Ich wußte, daß die S9 ganz ausfiel und ich deswegen entweder mit 1 oder mit der 8 fahren sollte. Als erste kam die S1 nach Wiesbaden. Da bin ich gut reingekommen und stand schon ganz parat als ich zum Glück noch meinen Nebenmann fragte, ob der Zug denn auch beim Flughafen vorbei fuhr. Das verneinte er aber. Da bin ich Gott sei Dank noch heile und schnell genug rausgekommen. Und wartete dann auf dem vollen Bahnsteig 103 auf den nächsten – und richtigen. Reisen bleibt aufregend. Mit mir warteten viele Touristen mit Koffern. Ich sah Asiaten, Afrikaner und sonstige Exoten.
Eine Frau fiel mir auf, weil sie unruhig hin und her hastete. Als ich dann im richtigen Zug stand, kam die Frau auch die langgezogene Kabine runter. Immer wieder ging sie auf die Knie und äugte zwischen den sitzenden Beinen unter die Sitzplätze bis sie dann zu uns kam. Da habe ich sie gefragt, ob sie ok sei. Sie verneinte. Sie sei aus Frankreich und sei beim Bahnhof zu eilig aus dem Zug gestiegen, aber den Koffer vergessen – und nun suche sie ihn verzweifelt. Ich sagte ihr von “Lost & Found”, aber das kannte sie schon. Bei der nächsten Haltestelle, wechselte sie in den nächsten Wagen und versuchte dort ihr Glück. Ich aber stieg am Flugplatz aus. Dankbar, dass alles so gut und ohne Verzögerung abgelaufen war.
Bei Flughafen mußte ich von Terminal 1 zu 2. Bis dahin mußte ich mich erstmal oft durchfragen. Ich habe auch eine Info-Säule gebraucht, aber als die Frau dort einfach nicht zurückgrüßen wollte und mein “Guten Tag!” ohne jede Reaktion blieb, fragte ich noch, ob sie nicht Zeit hätten zu grüßen, aber auch das ließ sie ohne Antwort. Da bin ich angewidert und unverrichteter Dinge weiter. Irgendwann bin ich doch zum richtigen Bus Stop gekommen.
Von dort bin ich mit dem gelben Schuttle gefahren.

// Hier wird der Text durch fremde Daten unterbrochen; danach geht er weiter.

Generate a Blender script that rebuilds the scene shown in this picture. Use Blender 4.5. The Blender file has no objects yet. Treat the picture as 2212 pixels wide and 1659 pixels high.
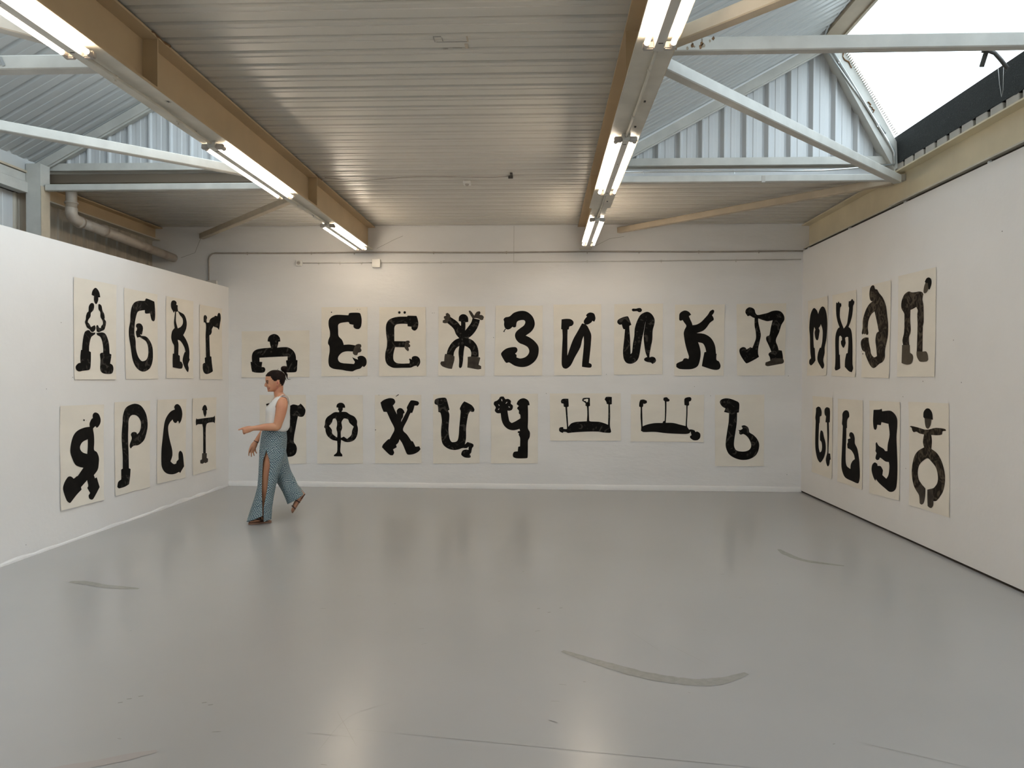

Ich stand neben einem Mann, der hatte eine schafswollene Weste an und allerlei originellen Kram. Nach seiner Mütze habe ich ihn dann doch noch gefragt: “Ist die (sind Sie?) von Norwegen?” Er zog sie und blickte versonnen: “Nein, aus Österreich. Die gehörte, meiner Mutter. Die hat sie vor vierzig Jahren das letzte Mal angezogen. Immer wenn ich auf Reisen gehe, setze ich sie auf.” Jetzt ist er auf dem Sprung nach Pakistan – zu einer Hochzeit. Dort war er zwanzig Jahre nicht mehr. Jetzt fährt er mit Sohn und Frau über Dubai dorthin – und weil es dort auch sehr kalt sein könnte, sei er eben so angezogen. Er war auch schon mal in Afrika. Er hat irgendwann seinen Sohn dort besucht – als Tourist. Da war er fasziniert von dem blauen, warmen Meer – und den großen Schildkröten. Außerdem war ihm aufgefallen, daß die Leute alle keinen Strom hatten, sondern immer nur Generatoren nutzten – wenn sie den Glück hatten, sonst gings mit Holzfeuer. Immer ohne Kühl- und Gefriermöglichkeiten. Immer von der Hand in den Mund und ganz im Sinne von “unser täglich Brot gib uns heute!” Irgendwann kamen wir dann bei Terminal 2 an. Dort bin ich jetzt und warte auf meinen Flug um 14h30. Ich geh mal gucken, ob es dort weiter geht.